◆ THE DATA
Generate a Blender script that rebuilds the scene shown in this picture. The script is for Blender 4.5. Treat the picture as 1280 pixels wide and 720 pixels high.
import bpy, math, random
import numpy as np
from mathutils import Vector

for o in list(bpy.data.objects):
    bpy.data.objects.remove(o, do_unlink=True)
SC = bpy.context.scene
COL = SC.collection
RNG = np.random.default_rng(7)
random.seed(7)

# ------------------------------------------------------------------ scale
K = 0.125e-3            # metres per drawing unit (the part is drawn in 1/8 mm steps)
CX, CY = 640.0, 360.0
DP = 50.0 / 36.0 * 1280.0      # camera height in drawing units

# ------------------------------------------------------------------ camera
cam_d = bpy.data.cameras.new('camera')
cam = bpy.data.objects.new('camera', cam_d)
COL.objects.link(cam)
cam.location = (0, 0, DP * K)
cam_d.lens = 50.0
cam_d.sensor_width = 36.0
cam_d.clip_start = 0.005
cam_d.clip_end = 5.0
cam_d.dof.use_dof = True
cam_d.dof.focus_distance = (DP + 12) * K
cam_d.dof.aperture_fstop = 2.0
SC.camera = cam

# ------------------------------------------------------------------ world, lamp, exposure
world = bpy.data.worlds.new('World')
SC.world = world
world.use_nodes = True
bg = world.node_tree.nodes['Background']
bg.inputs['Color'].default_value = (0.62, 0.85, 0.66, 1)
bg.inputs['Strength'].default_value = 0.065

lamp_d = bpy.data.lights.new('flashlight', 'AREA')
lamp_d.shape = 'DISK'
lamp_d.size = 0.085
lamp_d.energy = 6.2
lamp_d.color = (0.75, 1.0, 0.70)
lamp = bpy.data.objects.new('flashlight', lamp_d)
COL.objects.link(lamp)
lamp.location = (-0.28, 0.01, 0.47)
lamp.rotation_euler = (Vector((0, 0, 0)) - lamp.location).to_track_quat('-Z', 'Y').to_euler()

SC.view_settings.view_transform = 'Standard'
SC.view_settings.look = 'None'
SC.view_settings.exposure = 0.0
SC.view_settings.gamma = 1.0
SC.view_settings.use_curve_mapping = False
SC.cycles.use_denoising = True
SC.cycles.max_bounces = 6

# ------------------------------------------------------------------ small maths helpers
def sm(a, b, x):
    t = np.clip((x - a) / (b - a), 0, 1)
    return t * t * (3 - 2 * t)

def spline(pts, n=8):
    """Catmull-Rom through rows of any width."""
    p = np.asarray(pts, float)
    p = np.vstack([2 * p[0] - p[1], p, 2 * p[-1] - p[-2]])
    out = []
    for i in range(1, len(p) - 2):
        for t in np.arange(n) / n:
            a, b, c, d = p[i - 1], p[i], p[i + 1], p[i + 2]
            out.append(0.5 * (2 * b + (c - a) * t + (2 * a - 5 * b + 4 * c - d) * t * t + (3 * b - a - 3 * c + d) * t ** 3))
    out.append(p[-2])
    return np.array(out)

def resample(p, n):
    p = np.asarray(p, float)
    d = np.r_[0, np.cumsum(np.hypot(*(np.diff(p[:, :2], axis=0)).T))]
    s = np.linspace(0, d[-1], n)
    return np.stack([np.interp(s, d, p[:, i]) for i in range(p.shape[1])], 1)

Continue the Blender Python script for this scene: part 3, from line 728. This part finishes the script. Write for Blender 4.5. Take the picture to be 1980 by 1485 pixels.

◆ DO THIS
Work out how many lines in the records above contain the word "part", and reply with that number alone.

◆ EXERCISE ANSWER
2